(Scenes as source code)
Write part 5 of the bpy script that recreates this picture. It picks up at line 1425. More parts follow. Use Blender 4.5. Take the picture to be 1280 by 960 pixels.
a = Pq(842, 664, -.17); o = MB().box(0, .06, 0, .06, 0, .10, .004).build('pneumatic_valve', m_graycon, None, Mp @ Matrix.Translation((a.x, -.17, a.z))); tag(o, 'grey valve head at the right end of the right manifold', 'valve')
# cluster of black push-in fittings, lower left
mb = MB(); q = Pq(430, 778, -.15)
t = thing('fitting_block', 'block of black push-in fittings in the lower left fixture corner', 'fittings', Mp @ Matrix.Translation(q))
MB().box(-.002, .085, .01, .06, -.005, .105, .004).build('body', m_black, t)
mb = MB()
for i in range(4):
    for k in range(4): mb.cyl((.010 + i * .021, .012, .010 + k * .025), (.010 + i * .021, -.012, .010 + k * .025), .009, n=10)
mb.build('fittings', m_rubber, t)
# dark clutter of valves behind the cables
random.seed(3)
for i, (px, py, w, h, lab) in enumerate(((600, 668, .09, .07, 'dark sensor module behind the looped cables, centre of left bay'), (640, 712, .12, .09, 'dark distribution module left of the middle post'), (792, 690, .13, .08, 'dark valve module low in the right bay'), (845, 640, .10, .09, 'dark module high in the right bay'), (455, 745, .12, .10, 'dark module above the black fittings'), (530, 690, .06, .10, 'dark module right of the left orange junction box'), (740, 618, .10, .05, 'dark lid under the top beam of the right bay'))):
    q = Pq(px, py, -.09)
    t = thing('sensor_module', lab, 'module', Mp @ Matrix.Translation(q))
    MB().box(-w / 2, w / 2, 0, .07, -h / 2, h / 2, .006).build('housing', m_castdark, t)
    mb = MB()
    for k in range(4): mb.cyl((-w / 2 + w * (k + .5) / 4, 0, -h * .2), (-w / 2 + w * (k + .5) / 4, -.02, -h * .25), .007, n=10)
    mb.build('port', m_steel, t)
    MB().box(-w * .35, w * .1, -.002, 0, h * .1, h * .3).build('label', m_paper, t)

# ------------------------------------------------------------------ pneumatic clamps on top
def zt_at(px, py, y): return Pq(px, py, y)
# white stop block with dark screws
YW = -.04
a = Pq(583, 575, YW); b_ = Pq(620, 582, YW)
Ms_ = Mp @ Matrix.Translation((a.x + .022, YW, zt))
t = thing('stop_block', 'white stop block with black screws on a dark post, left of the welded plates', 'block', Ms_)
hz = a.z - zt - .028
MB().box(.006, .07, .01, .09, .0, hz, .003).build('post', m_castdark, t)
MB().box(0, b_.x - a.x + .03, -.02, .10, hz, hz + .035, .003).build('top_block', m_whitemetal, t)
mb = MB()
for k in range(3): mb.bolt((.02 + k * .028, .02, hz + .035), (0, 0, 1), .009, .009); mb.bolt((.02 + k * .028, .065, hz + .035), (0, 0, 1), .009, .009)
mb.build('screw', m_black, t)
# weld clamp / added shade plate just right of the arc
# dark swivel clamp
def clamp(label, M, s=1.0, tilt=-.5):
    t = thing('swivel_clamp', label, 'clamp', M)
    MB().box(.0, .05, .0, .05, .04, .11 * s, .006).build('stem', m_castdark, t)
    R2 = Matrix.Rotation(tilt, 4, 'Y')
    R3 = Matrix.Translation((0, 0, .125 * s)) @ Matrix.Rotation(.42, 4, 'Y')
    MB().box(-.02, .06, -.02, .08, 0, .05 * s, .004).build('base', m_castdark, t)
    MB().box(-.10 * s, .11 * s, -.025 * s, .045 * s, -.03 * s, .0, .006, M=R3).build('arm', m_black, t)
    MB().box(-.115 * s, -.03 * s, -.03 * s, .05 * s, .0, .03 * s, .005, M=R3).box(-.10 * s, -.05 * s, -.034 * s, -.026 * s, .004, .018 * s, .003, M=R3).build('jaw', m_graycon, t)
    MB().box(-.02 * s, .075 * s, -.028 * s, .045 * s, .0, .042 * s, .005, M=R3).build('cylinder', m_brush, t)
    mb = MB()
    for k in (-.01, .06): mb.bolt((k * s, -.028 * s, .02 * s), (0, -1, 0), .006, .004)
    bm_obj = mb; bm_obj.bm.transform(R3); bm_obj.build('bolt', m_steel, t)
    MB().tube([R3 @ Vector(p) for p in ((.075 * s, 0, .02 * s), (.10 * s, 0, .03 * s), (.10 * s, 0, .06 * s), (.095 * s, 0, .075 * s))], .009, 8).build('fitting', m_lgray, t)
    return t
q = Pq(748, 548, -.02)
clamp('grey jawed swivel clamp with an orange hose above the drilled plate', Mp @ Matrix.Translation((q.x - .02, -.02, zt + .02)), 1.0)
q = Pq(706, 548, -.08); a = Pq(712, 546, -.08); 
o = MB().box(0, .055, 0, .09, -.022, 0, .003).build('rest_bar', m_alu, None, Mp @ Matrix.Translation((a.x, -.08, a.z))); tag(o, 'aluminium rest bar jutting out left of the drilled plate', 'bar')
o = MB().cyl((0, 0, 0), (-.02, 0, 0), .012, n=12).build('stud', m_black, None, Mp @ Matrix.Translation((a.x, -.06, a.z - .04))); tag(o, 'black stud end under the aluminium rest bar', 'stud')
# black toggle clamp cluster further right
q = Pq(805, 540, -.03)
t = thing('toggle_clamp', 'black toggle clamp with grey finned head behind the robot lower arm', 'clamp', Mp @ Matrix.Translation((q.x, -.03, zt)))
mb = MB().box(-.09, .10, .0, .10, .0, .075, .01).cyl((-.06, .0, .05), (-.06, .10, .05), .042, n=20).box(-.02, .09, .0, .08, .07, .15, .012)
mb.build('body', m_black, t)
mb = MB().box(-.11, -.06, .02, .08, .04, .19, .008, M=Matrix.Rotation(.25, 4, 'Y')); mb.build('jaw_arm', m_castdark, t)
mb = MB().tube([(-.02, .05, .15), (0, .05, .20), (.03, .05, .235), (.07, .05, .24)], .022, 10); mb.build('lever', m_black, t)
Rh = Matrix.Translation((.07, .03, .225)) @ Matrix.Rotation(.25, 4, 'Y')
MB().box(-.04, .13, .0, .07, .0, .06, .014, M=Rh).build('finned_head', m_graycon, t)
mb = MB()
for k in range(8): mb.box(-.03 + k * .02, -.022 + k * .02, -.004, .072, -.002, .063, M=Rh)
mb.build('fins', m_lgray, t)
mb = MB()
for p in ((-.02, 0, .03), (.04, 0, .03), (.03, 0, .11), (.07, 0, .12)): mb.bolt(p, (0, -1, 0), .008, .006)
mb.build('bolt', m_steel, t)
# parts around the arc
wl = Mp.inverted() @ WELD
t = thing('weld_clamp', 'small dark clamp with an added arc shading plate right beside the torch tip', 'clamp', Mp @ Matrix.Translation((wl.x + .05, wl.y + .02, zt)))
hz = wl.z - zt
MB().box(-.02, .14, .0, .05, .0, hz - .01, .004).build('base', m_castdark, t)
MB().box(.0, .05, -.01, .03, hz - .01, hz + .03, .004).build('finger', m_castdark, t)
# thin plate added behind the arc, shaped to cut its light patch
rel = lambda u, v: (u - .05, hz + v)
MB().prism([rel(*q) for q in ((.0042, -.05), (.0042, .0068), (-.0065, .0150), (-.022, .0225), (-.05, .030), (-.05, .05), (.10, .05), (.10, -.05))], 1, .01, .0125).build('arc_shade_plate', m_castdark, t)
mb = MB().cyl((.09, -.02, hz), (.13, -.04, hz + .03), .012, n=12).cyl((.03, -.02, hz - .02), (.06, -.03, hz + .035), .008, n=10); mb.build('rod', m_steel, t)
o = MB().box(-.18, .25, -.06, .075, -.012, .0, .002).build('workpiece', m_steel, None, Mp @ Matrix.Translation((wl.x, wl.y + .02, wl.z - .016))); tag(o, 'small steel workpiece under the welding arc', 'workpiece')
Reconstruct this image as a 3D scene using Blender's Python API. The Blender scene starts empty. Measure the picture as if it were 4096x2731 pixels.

▸ **Task**
Pick out lines containing the word "parts", each one as written.

▸ **Result for this task**
Write part 5 of the bpy script that recreates this picture. It picks up at line 1425. More parts follow. Use Blender 4.5. Take the picture to be 1280 by 960 pixels.
# parts around the arc